Para Chesterton, la amistad no es algo que pertenezca al ámbito privado, sino el contenido vital de toda democracia, que no consiste en el gobierno de la mayoría, ni en el gobierno de todos, sino en el gobierno por cualquiera: «la democracia descansa en el hábito de dar por sentado que entre un extraño y uno mismo existen cosas inevitablemente comunes». El éxodo es precisamente una modalidad de acción política que no considera al «enemigo» como el punto de referencia principal, agujereando así el esquema clásico de Carl Schmitt sobre la distinción amigo-enemigo como operación que define la acción política. No pretende tomar el poder, no pretende construir un nuevo Estado, sino seguir haciendo rodar el barril y el queso, haciendo nuevos amigos, defendiendo siempre la fuga y las aventuras de las incursiones belicosas de los ivywoods o bushes de turno.

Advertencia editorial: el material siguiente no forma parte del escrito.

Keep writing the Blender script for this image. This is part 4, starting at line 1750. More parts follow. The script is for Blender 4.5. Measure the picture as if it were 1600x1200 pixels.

Fe o confianza, amistad y fidelidad son los valores sustantivos de los proscritos de Chesterton, así como de esa nueva modalidad de acción política que se designa como «éxodo». El vínculo entre esos tres valores lo relata así Alain Badiou: «Sin la fe no se tiene nada. Si no se tiene confianza, no se tiene nada tampoco. Porque si lo que se encuentra es desconfianza no se puede tener una relación positiva con el otro, será siempre recelosa. Entonces, el primer punto es la confianza, la confianza en el hecho de que es posible pensar otro mundo, la confianza en el proyecto común. Luego, la fidelidad, porque es necesario estar juntos, ser fieles a esa confianza. No se trata de tenerla de vez en cuando y por azar, hay que continuarla. El único imperativo es continuar, no dejarse desalentar, no renunciar, mantener la confianza, porque de inmediato esa confianza va a encontrarse obstáculos terribles, fracasos, imposibilidades. Y desde el interior de la fidelidad se crea la comunidad amistosa de los que son fieles. La amistad es la consecuencia de una fidelidad común». Me apostaría un vaso de ron y un poco de queso en la taberna errante a que Chesterton estaría incondicionalmente de acuerdo.